Wie dumm muss man sein - für 80.000$...

 
12.02.02 00:33
Wohlgemerkt nicht 80.000$ Gewinn, sondern Handelsvolumen der Insiderverkäufe.

Direkt vor der Gewinnwarnung einen Fond, der NT-Aktien hielt verkauft und einen anderen dafür gekauft.

Vollidiot...

By TSC Staff

                  02/11/2002 05:44 PM EST


                  Nortel's (NT:NYSE - news - commentary - research - analysis) chief financial
                  officer, Terry Hungle, resigned Monday after the company told regulators that
                  he had traded mutual funds holding the company's stock during investment
                  blackout periods.

                  The Toronto-based networking equipment maker said Hungle, whom it named
                  financial chief late last year, would be supplanted as acting CFO by CEO Frank
                  Dunn. Nortel said it would search for a new financial chief and emphasized that
                  Hungle's trades had no impact on its business or operations.

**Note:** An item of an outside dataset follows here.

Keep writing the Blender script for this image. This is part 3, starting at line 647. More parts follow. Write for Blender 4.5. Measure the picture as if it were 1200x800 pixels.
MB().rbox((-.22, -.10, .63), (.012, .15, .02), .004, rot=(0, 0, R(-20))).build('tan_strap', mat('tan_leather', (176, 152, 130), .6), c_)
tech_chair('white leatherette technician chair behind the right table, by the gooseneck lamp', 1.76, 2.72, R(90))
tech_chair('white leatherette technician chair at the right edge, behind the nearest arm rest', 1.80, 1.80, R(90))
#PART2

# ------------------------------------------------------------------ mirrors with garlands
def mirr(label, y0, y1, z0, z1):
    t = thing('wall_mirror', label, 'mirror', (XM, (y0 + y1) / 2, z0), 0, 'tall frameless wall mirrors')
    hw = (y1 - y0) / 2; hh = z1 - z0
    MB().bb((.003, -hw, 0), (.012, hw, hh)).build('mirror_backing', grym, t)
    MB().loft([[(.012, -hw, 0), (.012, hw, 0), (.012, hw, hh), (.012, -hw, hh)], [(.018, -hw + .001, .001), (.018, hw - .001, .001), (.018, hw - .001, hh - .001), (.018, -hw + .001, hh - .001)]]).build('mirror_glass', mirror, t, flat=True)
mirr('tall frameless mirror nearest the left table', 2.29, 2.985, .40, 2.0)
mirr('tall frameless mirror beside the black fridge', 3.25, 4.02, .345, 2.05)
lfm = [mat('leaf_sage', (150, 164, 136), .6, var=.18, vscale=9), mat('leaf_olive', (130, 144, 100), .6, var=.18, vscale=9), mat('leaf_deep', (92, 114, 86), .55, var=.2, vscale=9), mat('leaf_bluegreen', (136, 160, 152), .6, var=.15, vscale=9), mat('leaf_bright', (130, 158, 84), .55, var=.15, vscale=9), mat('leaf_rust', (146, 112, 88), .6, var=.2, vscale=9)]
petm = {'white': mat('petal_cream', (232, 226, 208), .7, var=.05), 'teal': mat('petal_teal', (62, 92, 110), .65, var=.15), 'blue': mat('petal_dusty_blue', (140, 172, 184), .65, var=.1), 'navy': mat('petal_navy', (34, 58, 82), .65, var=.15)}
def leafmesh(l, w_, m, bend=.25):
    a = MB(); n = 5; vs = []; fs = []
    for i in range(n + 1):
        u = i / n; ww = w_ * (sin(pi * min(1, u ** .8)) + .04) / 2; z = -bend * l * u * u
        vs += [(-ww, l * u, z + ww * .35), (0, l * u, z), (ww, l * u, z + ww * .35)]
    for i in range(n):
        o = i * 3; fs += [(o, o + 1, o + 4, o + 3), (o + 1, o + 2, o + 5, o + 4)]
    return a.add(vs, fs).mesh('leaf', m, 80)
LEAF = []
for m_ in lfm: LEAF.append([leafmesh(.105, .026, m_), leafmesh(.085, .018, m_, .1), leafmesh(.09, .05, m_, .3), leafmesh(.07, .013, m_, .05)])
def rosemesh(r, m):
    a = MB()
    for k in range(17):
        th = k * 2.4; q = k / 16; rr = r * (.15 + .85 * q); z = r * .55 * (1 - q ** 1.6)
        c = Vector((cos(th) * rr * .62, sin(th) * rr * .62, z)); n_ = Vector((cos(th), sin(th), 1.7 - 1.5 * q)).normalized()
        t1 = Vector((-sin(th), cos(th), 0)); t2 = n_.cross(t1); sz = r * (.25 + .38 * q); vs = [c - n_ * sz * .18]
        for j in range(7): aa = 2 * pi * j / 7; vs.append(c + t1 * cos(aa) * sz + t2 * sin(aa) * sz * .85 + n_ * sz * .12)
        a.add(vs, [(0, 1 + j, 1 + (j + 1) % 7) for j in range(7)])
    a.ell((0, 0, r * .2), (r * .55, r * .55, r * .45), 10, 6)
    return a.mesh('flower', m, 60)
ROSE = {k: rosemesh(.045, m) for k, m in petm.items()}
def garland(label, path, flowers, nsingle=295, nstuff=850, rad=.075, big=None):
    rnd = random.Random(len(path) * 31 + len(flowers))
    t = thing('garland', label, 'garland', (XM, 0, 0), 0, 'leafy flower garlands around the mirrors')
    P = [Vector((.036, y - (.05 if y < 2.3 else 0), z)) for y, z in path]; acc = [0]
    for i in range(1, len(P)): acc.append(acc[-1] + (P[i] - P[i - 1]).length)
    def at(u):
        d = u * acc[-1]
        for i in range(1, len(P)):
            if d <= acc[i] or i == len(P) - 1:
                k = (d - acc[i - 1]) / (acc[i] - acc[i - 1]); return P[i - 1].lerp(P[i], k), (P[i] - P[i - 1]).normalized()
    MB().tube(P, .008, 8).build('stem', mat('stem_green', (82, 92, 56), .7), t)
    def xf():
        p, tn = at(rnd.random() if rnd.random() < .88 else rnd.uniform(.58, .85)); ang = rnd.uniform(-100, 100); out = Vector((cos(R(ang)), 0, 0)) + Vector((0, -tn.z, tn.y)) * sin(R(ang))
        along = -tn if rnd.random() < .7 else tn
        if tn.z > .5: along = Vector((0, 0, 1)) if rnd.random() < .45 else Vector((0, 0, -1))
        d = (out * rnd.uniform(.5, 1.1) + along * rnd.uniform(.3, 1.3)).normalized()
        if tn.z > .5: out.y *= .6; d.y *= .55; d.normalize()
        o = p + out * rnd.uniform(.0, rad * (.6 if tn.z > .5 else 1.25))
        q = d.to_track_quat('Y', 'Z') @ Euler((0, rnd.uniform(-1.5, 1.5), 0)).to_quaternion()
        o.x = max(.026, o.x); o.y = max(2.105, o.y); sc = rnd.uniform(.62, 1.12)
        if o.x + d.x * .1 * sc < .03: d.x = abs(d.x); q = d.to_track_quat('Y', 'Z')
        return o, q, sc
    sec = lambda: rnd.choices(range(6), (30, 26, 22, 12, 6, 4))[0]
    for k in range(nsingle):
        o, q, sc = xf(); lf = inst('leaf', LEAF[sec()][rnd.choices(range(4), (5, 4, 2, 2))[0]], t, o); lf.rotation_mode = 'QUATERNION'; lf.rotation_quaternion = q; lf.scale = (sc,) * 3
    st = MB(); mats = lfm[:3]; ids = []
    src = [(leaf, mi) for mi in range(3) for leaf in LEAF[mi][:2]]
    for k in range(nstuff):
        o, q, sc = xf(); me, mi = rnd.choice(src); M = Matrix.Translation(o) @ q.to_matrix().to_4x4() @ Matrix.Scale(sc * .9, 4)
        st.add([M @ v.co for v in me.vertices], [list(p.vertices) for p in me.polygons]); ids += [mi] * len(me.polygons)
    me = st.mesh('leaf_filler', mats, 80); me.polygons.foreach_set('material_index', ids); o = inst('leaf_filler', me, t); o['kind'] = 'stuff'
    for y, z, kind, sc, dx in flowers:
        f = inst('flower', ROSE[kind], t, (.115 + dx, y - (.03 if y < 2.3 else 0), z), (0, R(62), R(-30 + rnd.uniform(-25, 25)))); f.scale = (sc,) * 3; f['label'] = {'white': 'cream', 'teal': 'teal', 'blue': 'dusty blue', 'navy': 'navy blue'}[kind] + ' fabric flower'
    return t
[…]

                  The departure comes as the fallout from the Enron scandal continues to
                  reverberate through the market. Accounting rumors have increasingly moved

                  stocks in recent weeks, prompting executives at a number of companies to go
                  out of their way to say their accounting and disclosure practices are
                  appropriate. The notion that executives and directors often receive preferential
                  treatment when it comes to their stock holdings has become particularly widely
                  held in the wake of the Enron fiasco.

                  After rising 55 cents to $6.84 during regular trading Monday, Nortel shares
                  were halted after hours.

                  Getting Personal?

                  Nortel said after the close of trading Monday that it "voluntarily" told the
                  Securities and Exchange Commission and the Ontario Securities
                  Commission of "the circumstances surrounding certain personal investment
                  transactions carried out in 2001 by Hungle in the Nortel Networks U.S.
                  Long-Term Investment (401k) Plan." The transactions "occurred outside the
                  trading windows imposed by the Corporation upon certain employees, including
                  Hungle, and prior to news releases issued by the Corporation on March 27,
                  2001 and Dec. 21, 2001," Nortel said.

                  The company issued earnings preannouncements those days. The March 27
                  release forecast an earnings shortfall; before that release hit the wires, Nortel
                  said, Hungle transferred $78,500 (U.S.) from a fund investing primarily in
                  Nortel stock into a bond fund. That release, issued after the market closed
                  March 27, sparked a 16% selloff in Nortel's stock March 28.

                  The Dec. 21 release generally painted a rosier picture and said Nortel and its
                  banks had agreed to restructure a credit line, easing Wall Street's liquidity
                  worries. Before that release was made public, Hungle transferred $86,300 from
                  the bond fund into a Nortel stock fund, Nortel said. That release, issued the
                  morning of Dec. 21, pushed Nortel's shares up 11%.

                  Stunning

                  Allegations of Hungle's trading activity stunned one corporate watchdog,
                  Patrick McGurn, director of corporate programs for Institutional Shareholder
                  Services, a firm that advises large investors on corporate governance and proxy
                  issues.

                  "It's beyond belief," says McGurn, saying that he couldn't think of any other
                  incident in which the chief financial officer of an S&P 500 company was said to
                  have traded shares during the no-trading window.

                  If indeed the allegations about Hungle's trades are true, says McGurn, the
                  burning question is, "How did such an idiot get to be a CFO of a major telecom
                  company?"

                  What's especially bizarre, says McGurn, is why Hungle would take such a risk
                  for $80,000 trades. "You're not talking a huge return here," he says.